As President Obama observed after Netanyahu's speech, there was "nothing new" in what the Israeli Prime Minister had to say. Rather than put at risk the relationship between Israel and the American President by inopportunely accepting what was obviously a politically motivated invitation from the House Speaker, the Israeli Prime Minister could have just as easily found an appropriate forum -- his version of Westminster College in Fulton, Missouri -- to make his case. He could have done so at a time that was far less sensitive to both Israeli political sensibilities and American sovereign concerns. Who knows -- his words could have gone down in history as the modern-day equivalent of Churchill's "Iron Curtain" speech. Instead, his speech will be forever viewed as a blustery blunder, an unwise foray into the festering sea that defines domestic American politics today, designed to interfere with the sovereign right of the American people to pursue an independent foreign policy, while reinforcing his own bid for continued political relevance in Israel.

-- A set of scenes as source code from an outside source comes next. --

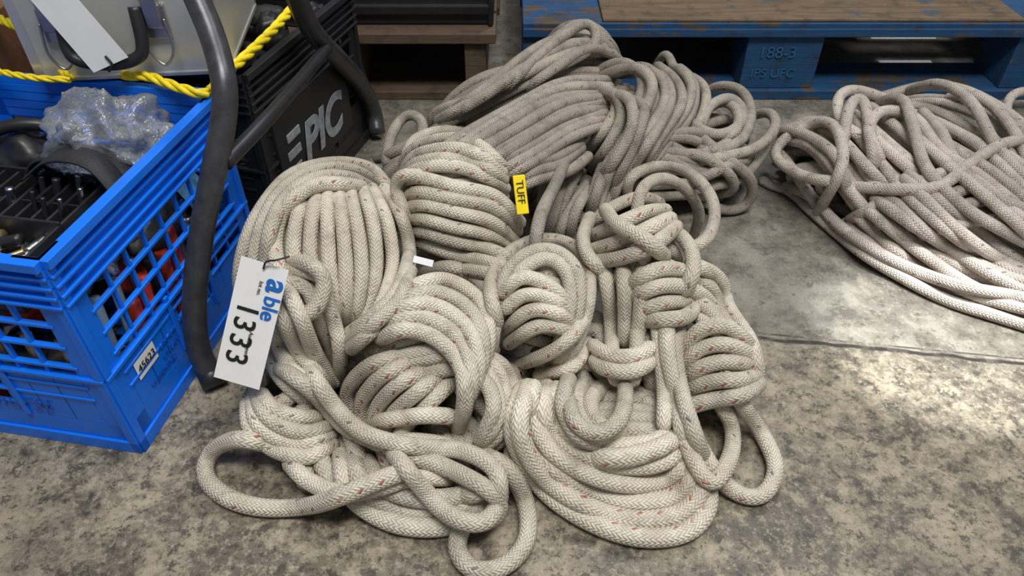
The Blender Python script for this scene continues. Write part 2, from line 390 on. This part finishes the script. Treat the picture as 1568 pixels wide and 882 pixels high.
# ------------------------------------------------------------------ generic mesh helpers
def mesh_obj(name,V,F,mats,parent=None,mi=None,smooth_=False,bevel=0):
    me=bpy.data.meshes.new(name); me.from_pydata([tuple(map(float,v)) for v in V],[],F)
    for m in (mats if isinstance(mats,list) else [mats]): me.materials.append(m)
    if mi: me.polygons.foreach_set('material_index',mi)
    if smooth_: me.polygons.foreach_set('use_smooth',[True]*len(F))
    o=bpy.data.objects.new(name,me); bpy.context.collection.objects.link(o)
    if parent: o.parent=parent
    if bevel:
        b=o.modifiers.new('bevel','BEVEL'); b.width=bevel; b.segments=2; b.limit_method='ANGLE'
    me.update(); return o
class Boxes:
    def __init__(s,org=(0,0,0),ax=(1,0,0),ay=(0,1,0),az=(0,0,1)):
        s.o=np.array(org,float); s.R=[np.array(x,float) for x in (ax,ay,az)]; s.V=[];s.F=[];s.mi=[]
    def w(s,x,y,z): return s.o+x*s.R[0]+y*s.R[1]+z*s.R[2]
    def box(s,x0,x1,y0,y1,z0,z1,mi=0):
        b=len(s.V)
        for z in (z0,z1):
            for x,y in ((x0,y0),(x1,y0),(x1,y1),(x0,y1)): s.V.append(s.w(x,y,z))
        for f in ((0,3,2,1),(4,5,6,7),(0,1,5,4),(1,2,6,5),(2,3,7,6),(3,0,4,7)):
            s.F.append(tuple(b+i for i in f)); s.mi.append(mi)
    def done(s,name,mats,parent=None,bevel=.0012):
        o=mesh_obj(name,s.V,s.F,mats,parent,s.mi,bevel=bevel)
        bm=bmesh.new(); bm.from_mesh(o.data); bmesh.ops.recalc_face_normals(bm,faces=bm.faces); bm.to_mesh(o.data); bm.free()
        return o
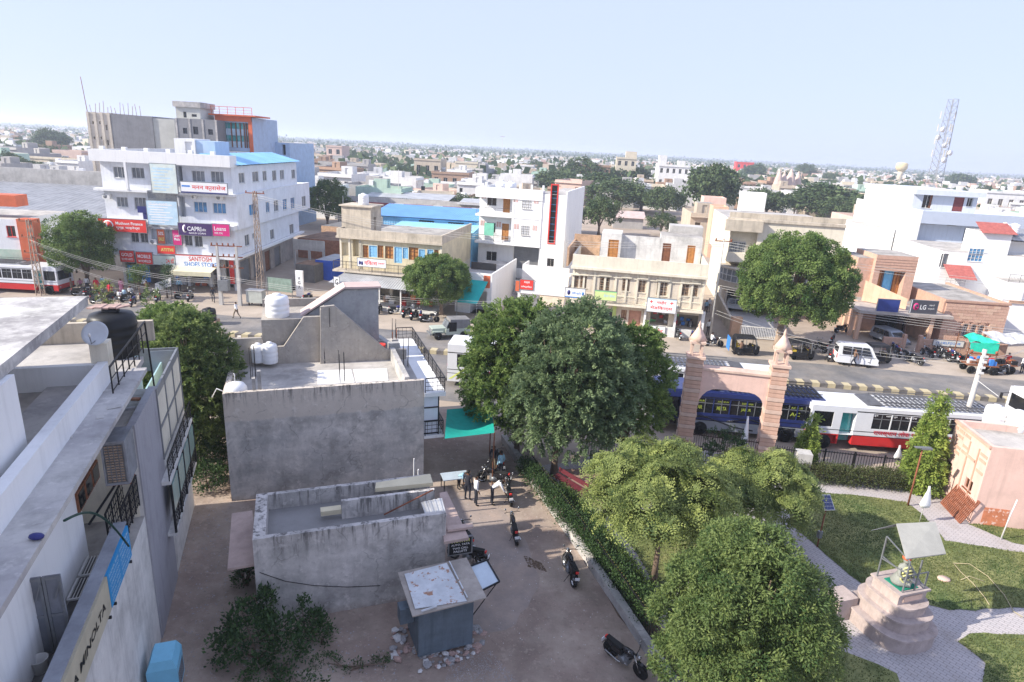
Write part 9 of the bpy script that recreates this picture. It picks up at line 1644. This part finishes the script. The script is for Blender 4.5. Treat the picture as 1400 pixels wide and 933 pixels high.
for a,b in cc: mb.bar((a*wd(0),b*wd(0),0),(a*wd(1),b*wd(1),zt_),.09)
for i in range(n):
    f0,f1 = i/n,(i+1)/n
    for k in range(4): a,b = cc[k],cc[(k+1) % 4]; mb.bar((a[0]*wd(f0),a[1]*wd(f0),zt_*f0),(b[0]*wd(f1),b[1]*wd(f1),zt_*f1),.055); mb.bar((a[0]*wd(f1),a[1]*wd(f1),zt_*f1),(b[0]*wd(f1),b[1]*wd(f1),zt_*f1),.05)
ct_.part('lattice',mb,M('tower_steel',(.33,.34,.36),.6,.1,1,0))
for i in range(11): a = i*2.1; z = zt_*(.62+.34*(i//3)/4); ct_.part('antenna_panel',MB().obox((math.cos(a)*1.7,math.sin(a)*1.7,z),.22,.2,1.5,a),K.concrete_light);
for i in range(5): a = i*1.3-2; ct_.part('dish_antenna',MB().lathe([(.6,0),(.55,.3),(.001,.35)],12,(math.cos(a)*1.5,math.sin(a)*1.5-.4,zt_*(.6+.05*i)),0,'y'),K.white_print)
same = {}
for o in col.objects:
    if o.parent is None and o.get('label') and o.get('group') in ('houses of the town','trees among the town houses'): same.setdefault(o['label'],[]).append(o)
for lb,L_ in same.items():
    if 1 < len(L_) <= 7:
        for k,o in enumerate(sorted(L_,key=lambda o: proj(o.location)[0])): o['label'] = lb+', '+(['leftmost','second from left','third from left','fourth from left','fifth from left','sixth from left','seventh from left'][k] if k < len(L_)-1 else 'rightmost')
# sky-high thin haze: one closed box of air around the town
hm = bpy.data.materials.new('haze'); hm.use_nodes = True; hn = hm.node_tree; hn.nodes.clear(); ho = hn.nodes.new('ShaderNodeOutputMaterial'); pv_ = hn.nodes.new('ShaderNodeVolumePrincipled'); pv_.inputs['Color'].default_value = (.78,.87,1,1); pv_.inputs['Density'].default_value = .00042; pv_.inputs['Anisotropy'].default_value = .3; hn.links.new(pv_.outputs[0],ho.inputs['Volume'])
setp(link('haze',MB().box(-6500,6500,-320,9200,-1.0,48).mesh('haze',hm)),'thin pale air haze over the whole town',None,None,'stuff')
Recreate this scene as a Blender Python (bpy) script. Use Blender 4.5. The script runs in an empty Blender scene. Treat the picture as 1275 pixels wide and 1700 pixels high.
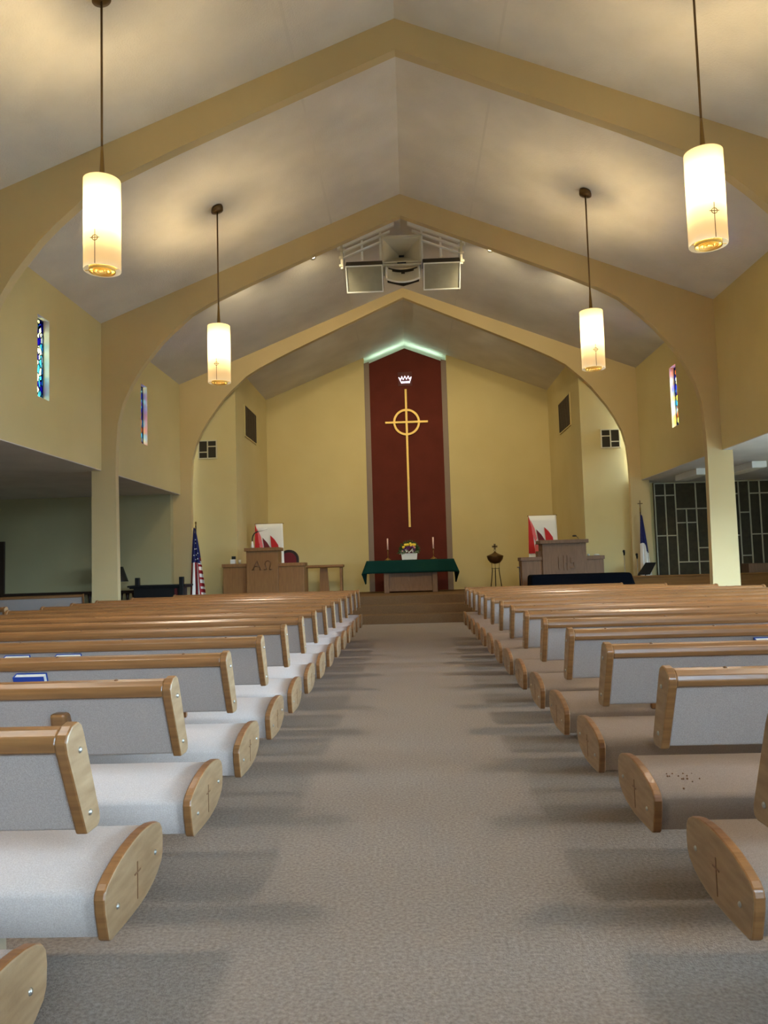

The deal that is being negotiated between Iran and the world over its nuclear program will succeed or fail on its own merits, Bibi's American sojourn notwithstanding. The consequences of failure are grave, both in terms of accepting a deal that fails to check any potential for an Iranian nuclear weapons program, or failing to close a deal due to misplaced fear and undue pressure brought to bear by outside parties. Either one pushes the West and Iran to the brink of conflict at a time when the Middle East is already burdened with ongoing sectarian strife and regional unrest.

Netanyahu's warnings aside, Iran simply does not pose the kind of existential threat to international peace and security that a Nazi Germany or Soviet Russia did. We do not live under the same reality faced by the world in March, 1946, when Churchill gave his famous speech. As Americans, we would do well to keep our own counsel with regard to our own sovereign interests regarding Iran and its nuclear program, and not let political bickering between the House Speaker and the President, or an Israeli domestic election, determine the path we eventually choose to take.